Real examples: roles transformed
Before: Accounts payable clerk processing 200 invoices/week manually After: Automated invoice processing with human review only for exceptions. Same person now handles vendor relationships and payment strategy.
Before: Marketing coordinator manually pulling campaign reports from five platforms every Monday After: Automated dashboard updates overnight. Coordinator now analyzes trends and recommends optimizations.
Before: HR assistant scheduling interviews, sending reminders, collecting feedback forms After: Automated scheduling and reminders. Assistant now focuses on candidate experience and onboarding improvements.
In each case, the work didn't disappear. It transformed. The humans got promoted from "task executor" to "judgment provider."
The decision framework
So how do you know when to hire vs. automate? Here's a simple framework:
Ask these questions about the work:
- Is it predictable? Does it follow clear rules, or does it require reading situations?
- Is it repetitive? Does it happen the same way every time, or is every instance different?
- Is it high-volume? Is there enough of it to justify building a system?
- Does it require human connection? Would a customer or colleague be upset if a machine did this?
- What's the cost of errors? Can mistakes be caught and corrected, or are they catastrophic?
The scoring:
- Predictable + Repetitive + High-volume + No human connection needed + Low error cost = Automate
- Unpredictable + Variable + Requires judgment + Human connection matters + High error cost = Hire
- Mixed answers = Hybrid approach (automate what you can, hire for the rest)
The uncomfortable truth
Here's the part no one wants to say out loud: some roles exist because no one thought to question whether the work should be done by a person.
That's not an argument for mass layoffs. It's an argument for being intentional about how you grow. Every time you default to "let's hire someone," you're committing to an ongoing expense, a management burden, and a dependency on a specific person showing up and performing.
Sometimes that's exactly right. Sometimes it's exactly wrong.
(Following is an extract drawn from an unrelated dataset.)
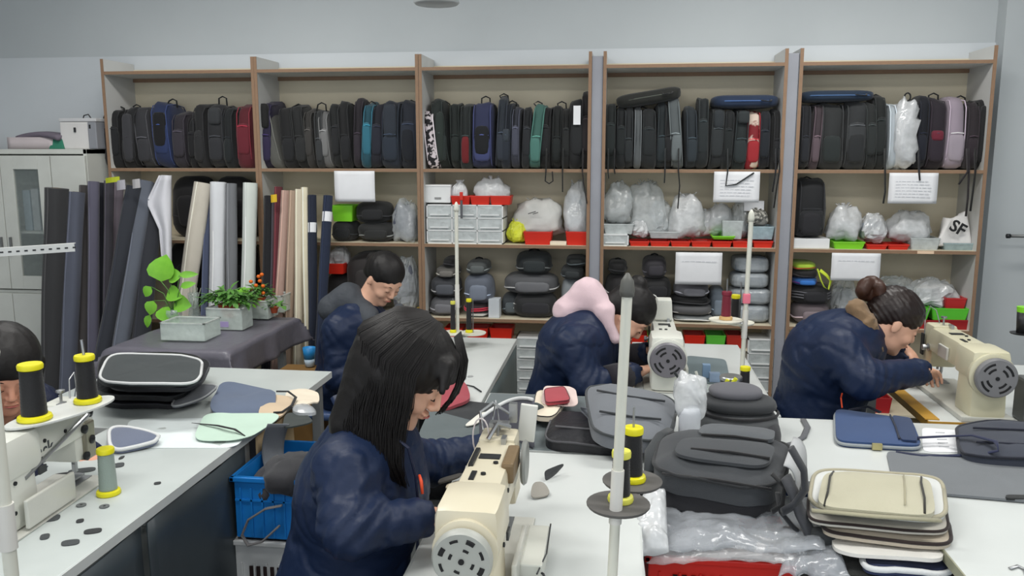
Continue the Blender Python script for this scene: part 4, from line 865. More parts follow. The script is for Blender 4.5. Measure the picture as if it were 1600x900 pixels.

The companies that win aren't the ones who hire fastest or automate most aggressively. They're the ones who ask the right question first: "What kind of work is this, really?"
What to do Monday morning
If you're staring at a growing workload and reaching for that job posting, pause. Try this instead:
- List the tasks that are driving the need for help
- Categorize each one: judgment-required vs. rule-based
- Estimate the volume of each task type
- Price out both options: hiring vs. automation
- Consider the hybrid: what if you automated 60% and hired for the remaining 40%?
You might find that the $80,000 you were about to spend on a new hire could instead fund automation that handles 80% of the work — plus a part-time specialist for the exceptions — with money left over.
Or you might find that the work genuinely needs a human, and you should hire with confidence.
Either way, you'll have made the decision intentionally. And that's worth more than any automation could ever save you.